Times were hard in the early days with virtually no roads for easy transportation and blizzards in the winter and sweltering heat during the summer. Stories are told of a farmer-pastor who walked six miles to church every Sunday morning, six miles back to his home at noon and then repeated the trip for Sunday evening services. In the winter, the church janitor, who had only a three-mile trek, showed up early on Sundays to start the stoves and warm the church. But the pioneers were a hardy lot and the church thrived.

Many improvements have been made to the church over the years. It has gone from being heated by two pot-bellied stoves to a fuel oil furnace and eventually off-peak electricity. Electric lights replaced hanging kerosene lights in the 1940s.

Other improvements have been new windows, insulation, sheetrock and paneling, pew cushions, carpets and water and sewer system.

Thousands of trees were planted around the church and cemetery in the 1950s and have grown to provide a haven for wildlife. The building received new siding and entry doors a few years ago.

In 1949, the church purchased 160 acres of farmland with the money raised by donations and pledges from members. For a number of years the farm was operated with the help of member families. In the past few decades the land was rented to two church members who purchased the land three years ago.

The congregation built a parsonage on the farm in 1951 with almost all of the work being done by members. That house was sold in 1973 and a parsonage was purchased in Rugby.

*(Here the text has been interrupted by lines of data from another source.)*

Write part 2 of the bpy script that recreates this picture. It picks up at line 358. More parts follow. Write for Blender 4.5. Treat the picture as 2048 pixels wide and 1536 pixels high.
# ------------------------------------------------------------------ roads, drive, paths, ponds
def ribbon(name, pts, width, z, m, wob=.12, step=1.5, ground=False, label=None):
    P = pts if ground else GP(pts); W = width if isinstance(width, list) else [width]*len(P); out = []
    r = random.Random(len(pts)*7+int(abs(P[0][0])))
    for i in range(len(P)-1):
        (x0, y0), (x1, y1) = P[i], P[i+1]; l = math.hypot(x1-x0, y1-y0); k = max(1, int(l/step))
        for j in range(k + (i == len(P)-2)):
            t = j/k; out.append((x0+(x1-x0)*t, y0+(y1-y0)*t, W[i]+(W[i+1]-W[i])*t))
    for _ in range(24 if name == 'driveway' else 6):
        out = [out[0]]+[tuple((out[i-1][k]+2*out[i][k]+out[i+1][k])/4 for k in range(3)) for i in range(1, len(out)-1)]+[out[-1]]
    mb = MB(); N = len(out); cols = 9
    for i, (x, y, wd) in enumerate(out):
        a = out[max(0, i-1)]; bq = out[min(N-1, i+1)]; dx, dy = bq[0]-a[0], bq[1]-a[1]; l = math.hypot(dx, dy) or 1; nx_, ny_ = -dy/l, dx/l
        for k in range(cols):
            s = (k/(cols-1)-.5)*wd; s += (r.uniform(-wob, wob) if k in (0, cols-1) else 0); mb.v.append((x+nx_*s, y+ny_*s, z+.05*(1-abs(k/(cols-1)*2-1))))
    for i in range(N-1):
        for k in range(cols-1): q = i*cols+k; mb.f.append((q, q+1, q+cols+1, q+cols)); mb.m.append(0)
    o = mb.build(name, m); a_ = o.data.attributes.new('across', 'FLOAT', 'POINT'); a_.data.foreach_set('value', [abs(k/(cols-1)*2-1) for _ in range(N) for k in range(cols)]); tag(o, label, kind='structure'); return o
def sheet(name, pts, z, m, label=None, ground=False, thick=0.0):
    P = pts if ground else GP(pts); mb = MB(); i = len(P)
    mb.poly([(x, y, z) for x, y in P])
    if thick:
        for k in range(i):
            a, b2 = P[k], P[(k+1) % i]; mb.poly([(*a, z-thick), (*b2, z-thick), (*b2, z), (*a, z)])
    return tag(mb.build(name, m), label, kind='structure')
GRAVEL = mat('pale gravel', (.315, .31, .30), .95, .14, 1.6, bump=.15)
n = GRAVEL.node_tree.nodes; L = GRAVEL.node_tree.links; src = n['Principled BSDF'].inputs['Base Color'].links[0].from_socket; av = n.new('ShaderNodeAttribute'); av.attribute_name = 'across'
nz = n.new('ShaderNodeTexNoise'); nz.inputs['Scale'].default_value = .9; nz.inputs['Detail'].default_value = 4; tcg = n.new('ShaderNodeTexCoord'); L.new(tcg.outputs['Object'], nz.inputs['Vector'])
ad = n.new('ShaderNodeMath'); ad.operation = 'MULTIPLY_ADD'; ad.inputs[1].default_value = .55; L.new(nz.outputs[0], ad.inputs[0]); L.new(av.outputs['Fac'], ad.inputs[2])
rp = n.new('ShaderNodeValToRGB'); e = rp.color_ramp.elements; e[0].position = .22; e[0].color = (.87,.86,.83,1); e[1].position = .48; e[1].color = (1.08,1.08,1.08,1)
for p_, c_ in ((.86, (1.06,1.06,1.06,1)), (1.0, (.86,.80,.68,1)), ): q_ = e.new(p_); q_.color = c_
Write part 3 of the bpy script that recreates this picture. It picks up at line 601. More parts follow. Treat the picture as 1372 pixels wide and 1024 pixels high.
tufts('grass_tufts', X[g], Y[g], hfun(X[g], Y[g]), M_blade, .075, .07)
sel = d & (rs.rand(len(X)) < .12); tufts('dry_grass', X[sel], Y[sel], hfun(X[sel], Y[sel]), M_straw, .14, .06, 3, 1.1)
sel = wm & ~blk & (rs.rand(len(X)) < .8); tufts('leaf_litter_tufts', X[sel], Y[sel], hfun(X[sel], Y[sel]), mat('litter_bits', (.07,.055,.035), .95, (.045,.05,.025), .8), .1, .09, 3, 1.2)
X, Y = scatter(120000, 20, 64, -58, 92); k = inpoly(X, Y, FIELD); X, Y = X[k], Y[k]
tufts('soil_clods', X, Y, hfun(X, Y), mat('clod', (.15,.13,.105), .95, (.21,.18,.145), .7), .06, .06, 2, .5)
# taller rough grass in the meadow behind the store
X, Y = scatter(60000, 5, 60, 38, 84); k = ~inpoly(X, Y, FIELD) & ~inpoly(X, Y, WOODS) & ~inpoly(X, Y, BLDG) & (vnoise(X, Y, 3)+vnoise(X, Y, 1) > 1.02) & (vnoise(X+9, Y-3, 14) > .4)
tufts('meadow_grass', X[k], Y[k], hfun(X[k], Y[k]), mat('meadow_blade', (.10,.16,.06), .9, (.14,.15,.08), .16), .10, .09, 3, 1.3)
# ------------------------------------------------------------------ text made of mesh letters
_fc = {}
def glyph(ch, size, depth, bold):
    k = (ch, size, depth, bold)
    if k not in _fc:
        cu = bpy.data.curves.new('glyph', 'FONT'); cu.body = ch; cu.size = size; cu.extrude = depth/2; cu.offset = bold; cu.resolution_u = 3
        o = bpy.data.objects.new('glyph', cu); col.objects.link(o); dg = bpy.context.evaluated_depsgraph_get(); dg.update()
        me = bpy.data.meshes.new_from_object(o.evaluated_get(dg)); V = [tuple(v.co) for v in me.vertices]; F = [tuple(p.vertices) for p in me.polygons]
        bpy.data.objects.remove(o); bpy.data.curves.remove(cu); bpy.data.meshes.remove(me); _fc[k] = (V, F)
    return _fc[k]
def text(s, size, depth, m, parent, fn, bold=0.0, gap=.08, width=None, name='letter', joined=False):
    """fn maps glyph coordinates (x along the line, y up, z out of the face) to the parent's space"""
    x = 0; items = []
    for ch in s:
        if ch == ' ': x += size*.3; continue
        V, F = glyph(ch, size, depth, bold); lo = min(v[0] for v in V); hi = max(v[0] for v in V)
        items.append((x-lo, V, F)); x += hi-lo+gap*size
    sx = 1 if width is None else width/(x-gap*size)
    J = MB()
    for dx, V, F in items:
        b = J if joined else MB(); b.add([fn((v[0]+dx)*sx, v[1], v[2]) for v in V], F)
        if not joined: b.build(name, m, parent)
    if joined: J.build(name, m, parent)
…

Pleasant Valley has been a very active congregation over the years. It maintained a Sunday school with classes for all ages, a ladies aid and men's organization. Bible school was held each summer with many children from the community attending. Members were heavily involved in a camping program at Camp MonDak, a denominationally-owned camp near St. John. The congregation was known for its music, with Christmas programs usually drawing a full house.

In the early 1900s there were many Brethren churches in North Dakota, but they all have closed or merged with other churches, leaving Pleasant Valley the only one remaining. As is the case with many rural churches, Pleasant Valley's younger members moved out of the community following high school or college. Dwindling membership led to the decision in May to close at the end of summer.

Pastor Steve Cameron and his wife, Denisse, have served the church since 1999. They and the congregation invite everyone to join in the fellowship and food this Sunday, Aug. 30.